Pada tahun 2014, Greenpeace terus aktif dalam melakukan berbagai investigasi terkait permasalahan lingkungan, berupa: penambangan illegal, batubara, pencemaran udara, penggundulan hutan, dan pencemaran air. Pada tahun 2015, Greenpeace telah menemukan bahwa sekitar 210 pembangkit listrik tenaga batubara telah mendapatkan izin dari pemerintah, walaupun pada saat itu telah terjadi krisis kelebihan kapasitas atas pembangkit listrik tenaga batubara (www. Greenpeace .org, 2016).

Permasalahan berupa krisis atas kelebihan kapasitas dari pembangkit listrik tenaga batubara telah menjadi suatu isu yang sudah sering diangkat oleh Greenpeace dan ditujukan kepada pemerintah Republik Rakyat Tiongkok, namun pemerintah Republik Rakyat Tiongkok tetap memberikan izin terhadap 210 pembangkit listrik tenaga batubara pada tahun 2015 (www. Greenpeace .org, 2015). Salah satu pengkampanye batubara Greenpeace , Lauri Myllyvirta, menyatakan bahwa peringatan dan teguran atas krisis kelebihan kapasitas di Republik Rakyat Tiongkok telah datang dari berbagai arah namun tingkat pembangkit listrik tenaga batubara tidak mengalami penurunan dan justru mengalami peningkatan (www. Greenpeace .org, 2016).

Kementrian Perlindungan Lingkungan dari Republik Rakyat Tiongkok merupakan kementrian yang baru dibentuk pada tahun 2008 dan masih mengalami kekurangan dalam menangani berbagai isu lingkungan yang ada (www. Greenpeace .org, 2010). Sebagai organisasi yang bergerak di bidang lingkungan hidup, Greenpeace turut memberikan kritik terhadap Kementrian Perlindungan Lingkungan. Setelah 2 tahun berjalan, Kementrian Perlindungan Lingkungan dinilai masih belum memiliki kekuatan yang cukup memberlakukan peraturan lingkungan dari Republik Rakyat Tiongkok (www. Greenpeace .org, 2010). Menurut Greenpeace , permasalahan utama yang ada adalah Kementrian Perlindungan Lingkungan masih belum memiliki wewenang atau sumber daya untuk mengendalikan biro lingkungan setempat. (www. Greenpeace .org, 2010).

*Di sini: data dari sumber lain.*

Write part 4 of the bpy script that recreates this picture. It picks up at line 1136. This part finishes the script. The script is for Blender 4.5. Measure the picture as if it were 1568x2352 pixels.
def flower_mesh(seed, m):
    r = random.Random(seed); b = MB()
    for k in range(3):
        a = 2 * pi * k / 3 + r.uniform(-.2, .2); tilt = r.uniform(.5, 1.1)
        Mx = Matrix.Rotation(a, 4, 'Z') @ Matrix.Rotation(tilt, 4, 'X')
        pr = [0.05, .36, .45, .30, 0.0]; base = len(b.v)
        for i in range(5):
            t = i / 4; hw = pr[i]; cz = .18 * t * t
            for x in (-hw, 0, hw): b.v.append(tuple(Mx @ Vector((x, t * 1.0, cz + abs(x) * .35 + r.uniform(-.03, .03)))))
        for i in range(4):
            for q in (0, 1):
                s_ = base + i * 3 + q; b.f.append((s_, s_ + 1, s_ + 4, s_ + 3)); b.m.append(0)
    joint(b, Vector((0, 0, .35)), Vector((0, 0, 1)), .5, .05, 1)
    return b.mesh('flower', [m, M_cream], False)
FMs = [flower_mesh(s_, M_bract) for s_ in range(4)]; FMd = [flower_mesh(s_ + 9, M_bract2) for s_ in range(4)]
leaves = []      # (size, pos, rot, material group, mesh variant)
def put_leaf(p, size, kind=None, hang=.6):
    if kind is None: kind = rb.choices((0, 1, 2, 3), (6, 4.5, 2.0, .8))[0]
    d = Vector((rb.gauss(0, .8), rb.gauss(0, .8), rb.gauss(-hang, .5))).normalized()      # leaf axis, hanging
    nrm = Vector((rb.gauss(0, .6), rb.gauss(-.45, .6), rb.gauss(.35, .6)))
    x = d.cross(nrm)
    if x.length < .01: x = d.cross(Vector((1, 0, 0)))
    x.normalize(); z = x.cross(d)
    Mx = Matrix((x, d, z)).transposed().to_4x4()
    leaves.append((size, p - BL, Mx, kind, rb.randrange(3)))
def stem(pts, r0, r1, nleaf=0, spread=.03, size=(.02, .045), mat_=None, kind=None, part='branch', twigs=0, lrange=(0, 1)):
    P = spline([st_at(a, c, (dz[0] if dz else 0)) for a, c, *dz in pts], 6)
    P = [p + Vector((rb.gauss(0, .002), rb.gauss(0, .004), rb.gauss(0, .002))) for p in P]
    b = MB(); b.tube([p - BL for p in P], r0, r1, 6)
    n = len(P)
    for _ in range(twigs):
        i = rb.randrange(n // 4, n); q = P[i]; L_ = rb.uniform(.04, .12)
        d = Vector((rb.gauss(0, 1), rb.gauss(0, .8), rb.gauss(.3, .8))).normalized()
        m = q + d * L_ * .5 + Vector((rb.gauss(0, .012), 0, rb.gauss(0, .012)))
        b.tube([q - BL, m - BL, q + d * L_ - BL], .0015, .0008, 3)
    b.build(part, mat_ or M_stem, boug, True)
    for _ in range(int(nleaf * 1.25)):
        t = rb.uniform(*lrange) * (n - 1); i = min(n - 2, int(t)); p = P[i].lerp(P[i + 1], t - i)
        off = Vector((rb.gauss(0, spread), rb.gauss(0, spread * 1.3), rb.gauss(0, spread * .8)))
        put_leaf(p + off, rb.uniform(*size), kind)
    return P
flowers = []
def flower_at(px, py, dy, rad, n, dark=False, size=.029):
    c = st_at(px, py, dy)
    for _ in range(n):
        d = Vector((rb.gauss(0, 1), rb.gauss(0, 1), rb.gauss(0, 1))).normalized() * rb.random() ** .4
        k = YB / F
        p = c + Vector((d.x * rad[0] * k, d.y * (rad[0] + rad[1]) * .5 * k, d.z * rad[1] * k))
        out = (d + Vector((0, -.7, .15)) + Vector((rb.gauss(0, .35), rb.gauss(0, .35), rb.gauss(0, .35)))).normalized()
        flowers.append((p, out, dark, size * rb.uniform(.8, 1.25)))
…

Dapat dilihat bahwa Greenpeace memainkan peranan pada permasalahan lingkungan di Republik Rakyat Tiongkok. Sebagai organisasi non-pemerintah yang bergerak di bidang lingkungan, Greenpeace turut mengalami berbagai tantangan dalam melaksanakan berbagai kampanye maupun aktivitas lainnya demi mempertahankan lingkungan hidup.